A new Cabinet committee is to review whether the Office for Legal Complaints (OLC) and alternative business structures (ABSs) should be implemented, it emerged yesterday.

The news comes as The Times speculated today that the new team at the Ministry of Justice might kick ABSs into the long grass, but investigations by Legal Futures indicate that there is no foundation for this.

The first step of the reducing regulation committee, chaired by business secretary Vince Cable, will be an immediate review of all regulation in the pipeline for implementation which has been inherited from the last government. This is based on the ‘Forward regulatory programme’ published before the election in March by the Better Regulation Executive. Its list of 200 measures across government included the Office for Legal Complaints and ABSs.

The committee will stress-test the regulatory proposals in the list to ensure “that only those of suitably high quality (for example meeting good regulation principles) and suitably high priority proceed”.

It will also introduce a “one-in, one-out” approach, which would make sure that new regulatory burdens on business are only brought in when reductions can be made to existing regulation. Mr Cable said: “The deluge of new regulations has been choking off enterprise for too long. We must move away from the view that the only way to solve problems is to regulate.”

A Ministry of Justice spokesman told Legal Futures that it would provide all information requested to help evaluate the OLC and ABSs. The OLC is currently slated to open in October, with ABSs due to begin a year later.

The article in today’s Times said there were rumours that the new government does not share its predecessor’s determination to rush towards reform of the legal system and that Jonathan Djanogly (pictured), the minister with responsibility for implementing the Legal Services Act 2007, “is not enthusiastic about the philosophy behind ABSs and external investment”.

There were no sources attributed to these comments and Legal Futures was told today by a senior non-government source who has met Mr Djanogly since taking office that, in fact, he is supportive of ABSs. Other senior figures we spoke to had also received no indication that such a step was being considered.

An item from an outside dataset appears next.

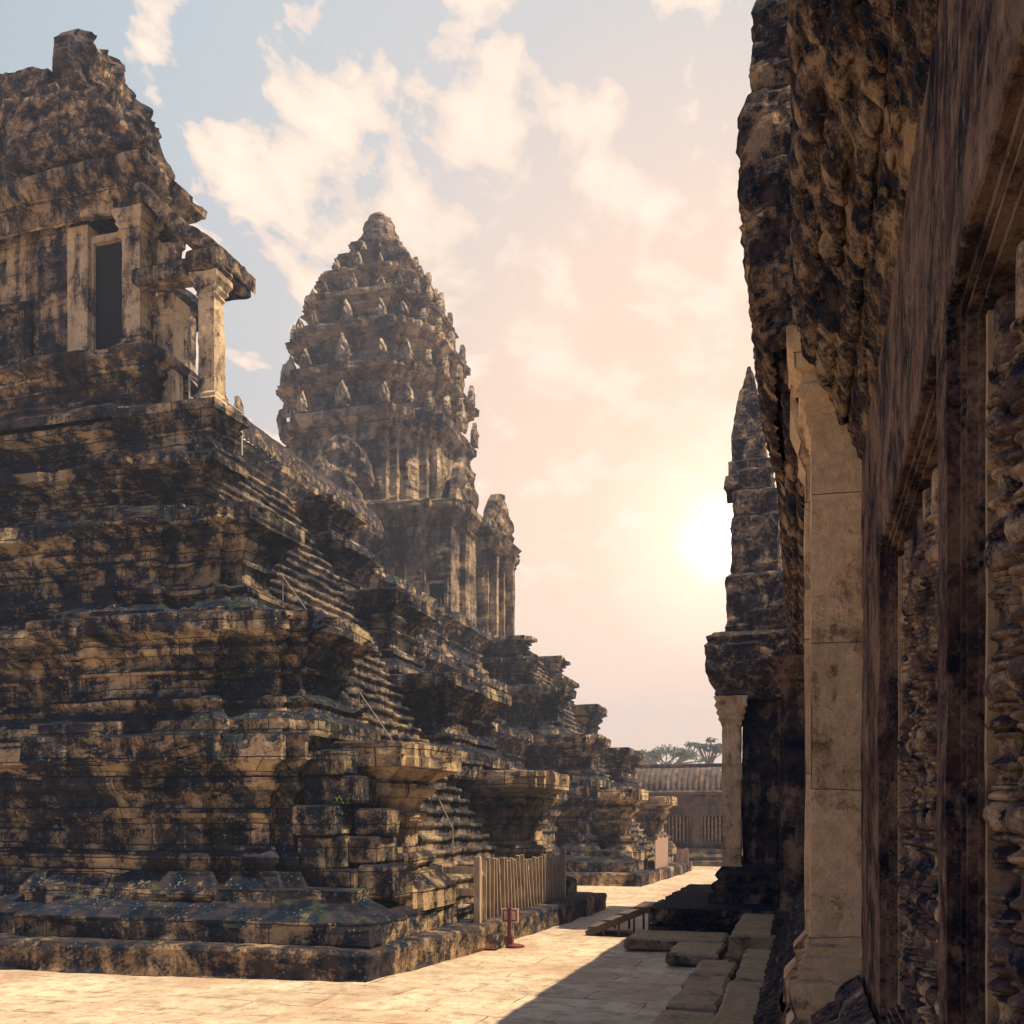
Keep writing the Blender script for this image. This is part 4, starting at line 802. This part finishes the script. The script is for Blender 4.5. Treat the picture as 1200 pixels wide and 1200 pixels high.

Were there to be any move to slow down the introduction of ABSs, we understand that the most likely method would be for the government to withhold approval from or even reject the Legal Services Board’s recommendations that certain regulators – likely to be initially the Solicitors Regulation Authority and Council for Licensed Conveyancers – are fit to hand out ABS licences.

It was suggested by one source that the new government may be more rigorous in testing the board’s recommendations about ABS licensing authorities and that this could inadvertently cause the 6 October 2011 date to slip.

Like other media outlets, Legal Futures has requested interviews with Mr Djanogly and Lord Chancellor Ken Clarke, but as yet they have not given policy-related interviews to anyone while they get on top of their briefs and prepare for the upcoming emergency Budget.